The Paris Review Quotes

Quotes tagged as "the-paris-review" Showing 1-11 of 11
Dorothy Parker
“There's a hell of a distance between wise-cracking and wit. Wit has truth in it; wise-cracking is simply calisthenics with words.”
Dorothy Parker

Dorothy Parker
“It's not the tragedies that kill us; it's the messes.”
Dorothy Parker, The Portable Dorothy Parker

William Trevor
“I think it is the art of the glimpse. If the novel is like an intricate Renaissance painting, the short story is an impressionist painting. It should be an explosion of truth. Its strength lies in what it leaves out just as much as what it puts in, if not more. It is concerned with the total exclusion of meaninglessness. Life, on the other hand, is meaningless most of the time. The novel imitates life, where the short story is bony, and cannot wander. It is essential art.”
William Trevor

Don DeLillo
“I work in the morning at a manual typewriter. I do about four hours and then go running. This helps me shake off one world and enter another. Trees, birds, drizzle — it’s a nice kind of interlude.
Then I work again, later afternoon, for two or three hours. Back into book time, which is transparent — you don’t know it’s passing. No snack food or coffee. No cigarettes — I stopped smoking a long time ago. The space is clear, the house is quiet. A writer takes earnest measures to secure his solitude and then finds endless ways to squander it. Looking out the window, reading random entries in the dictionary.
To break the spell I look at a photograph of Borges, a great picture sent to me by the Irish writer Colm Tóibín. The face of Borges against a dark background — Borges fierce, blind, his nostrils gaping, his skin stretched taut, his mouth amazingly vivid; his mouth looks painted; he’s like a shaman painted for visions, and the whole face has a kind of steely rapture.
I’ve read Borges of course, although not nearly all of it, and I don’t know anything about the way he worked — but the photograph shows us a writer who did not waste time at the window or anywhere else. So I’ve tried to make him my guide out of lethargy and drift, into the otherworld of magic, art, and divination.”
Don DeLillo

Carol Muske-Dukes
“Recently, a judge of the prestigious 2014 British Forward Prize for Poetry was moved to observe that “there is an awful lot of very powerful, lyrical, and readable poetry being written today,” but we need education, because “we have lost the sense that poetry sits halfway between prose and music—that you can’t expect to read it like a novel.”

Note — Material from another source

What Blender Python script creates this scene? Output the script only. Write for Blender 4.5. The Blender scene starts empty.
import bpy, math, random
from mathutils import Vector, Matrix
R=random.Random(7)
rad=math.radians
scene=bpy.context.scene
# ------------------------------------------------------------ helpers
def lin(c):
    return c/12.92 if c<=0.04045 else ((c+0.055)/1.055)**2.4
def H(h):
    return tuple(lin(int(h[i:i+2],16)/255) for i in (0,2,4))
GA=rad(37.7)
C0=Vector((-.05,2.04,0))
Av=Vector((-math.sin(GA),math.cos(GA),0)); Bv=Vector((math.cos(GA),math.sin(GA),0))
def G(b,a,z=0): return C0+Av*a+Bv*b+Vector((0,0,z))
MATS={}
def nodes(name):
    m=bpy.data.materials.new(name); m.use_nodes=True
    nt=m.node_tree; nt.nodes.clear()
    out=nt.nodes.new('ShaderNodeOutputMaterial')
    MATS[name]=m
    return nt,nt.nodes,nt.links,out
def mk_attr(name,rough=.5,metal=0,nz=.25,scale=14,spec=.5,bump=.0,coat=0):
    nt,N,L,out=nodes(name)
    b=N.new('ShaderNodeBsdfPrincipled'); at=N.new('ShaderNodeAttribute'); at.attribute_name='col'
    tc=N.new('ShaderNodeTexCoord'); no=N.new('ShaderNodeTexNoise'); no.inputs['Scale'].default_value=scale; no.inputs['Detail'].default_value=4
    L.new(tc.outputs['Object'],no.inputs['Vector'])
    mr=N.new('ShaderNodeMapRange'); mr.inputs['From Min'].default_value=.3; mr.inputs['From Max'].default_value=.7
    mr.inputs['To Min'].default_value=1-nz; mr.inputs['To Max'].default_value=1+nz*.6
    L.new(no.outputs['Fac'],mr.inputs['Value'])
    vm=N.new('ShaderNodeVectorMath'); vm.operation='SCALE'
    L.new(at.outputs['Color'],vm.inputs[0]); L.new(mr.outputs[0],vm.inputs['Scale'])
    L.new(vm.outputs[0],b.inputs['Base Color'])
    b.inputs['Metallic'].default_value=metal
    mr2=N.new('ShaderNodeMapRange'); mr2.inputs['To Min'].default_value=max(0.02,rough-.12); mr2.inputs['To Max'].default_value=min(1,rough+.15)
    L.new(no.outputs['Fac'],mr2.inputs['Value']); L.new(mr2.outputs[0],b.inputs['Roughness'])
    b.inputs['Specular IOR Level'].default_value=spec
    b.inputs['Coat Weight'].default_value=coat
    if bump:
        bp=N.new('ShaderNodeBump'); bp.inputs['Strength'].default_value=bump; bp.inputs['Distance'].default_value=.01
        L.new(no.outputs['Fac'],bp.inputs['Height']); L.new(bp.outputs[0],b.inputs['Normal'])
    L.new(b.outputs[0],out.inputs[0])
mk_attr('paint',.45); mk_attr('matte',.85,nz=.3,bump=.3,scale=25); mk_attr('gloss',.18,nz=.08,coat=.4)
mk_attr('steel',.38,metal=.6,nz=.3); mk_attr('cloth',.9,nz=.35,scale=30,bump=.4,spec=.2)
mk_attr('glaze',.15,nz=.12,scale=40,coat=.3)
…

A few years ago, the New York Times published an op-ed of mine, about learning poetry by heart. The response to it confirmed that people of all ages think about poetry as a kind of inspired music, embodying beauty and insight. On one hand, poetry has always flowed from music, as rap and hip-hop remind us big-time. Rappers know how poetry walks and talks. So we have music, or deeply felt recitations of poems that belong to collective memory. On the other hand, we have overly instructive prose poems, as well as the experiments of certain critical ideologies, or conceptual performance art. These aspects seem to represent the public, Janus face of poetry.”
Carol Muske-Dukes

Lawrence Durrell
“In India when I was a boy they had great big green lizards there, and if you shouted or shot them their tails would fall off. There was only one boy in the school who could catch lizards intact. No one knew quite how he did it. He had a special soft way of going up to them, and he’d bring them back with their tails on. That strikes me as the best analogy I can give you. To try and catch your poem without its tail falling off.”
Lawrence Durrell, Writers At Work: The Paris Review Interviews, 2nd Series

Toni Morrison
“Struggling through the work is extremely important—more important to me than publishing it.”
Toni Morrison

William Gaddis
“If the work weren't difficult I'd die of boredom.”
William Gaddis

Mark Strand
“You don’t read a poem to find the meaning of life. The opposite. I mean, you’d be foolish to. Now, some American poets present the reader with a slice of life, saying, I went to the store today, and I saw a man, and he looked at me, and I looked at him, and we both knew we were … thieves. And aren’t we all thieves? You know, this is extracting from everyday experience a statement about life, or a moral.”
Mark Strand

Garth Risk Hallberg
“MERCER USED TO PASS THE TIME, during his post-grad months of flipping burgers out on Route 17, by polishing his opinions on life and literature for that future date when they would grace the pages of The Paris Review.”
Garth Risk Hallberg, City on Fire

Italo Calvino
“I have to say that most of the books I’ve written and those I have it in mind to write originate in the idea that writing such a book seemed impossible to me. When I’m convinced that a certain type of book is completely beyond the capacities of my temperament and my technical skills, I sit down at my desk and start writing it.”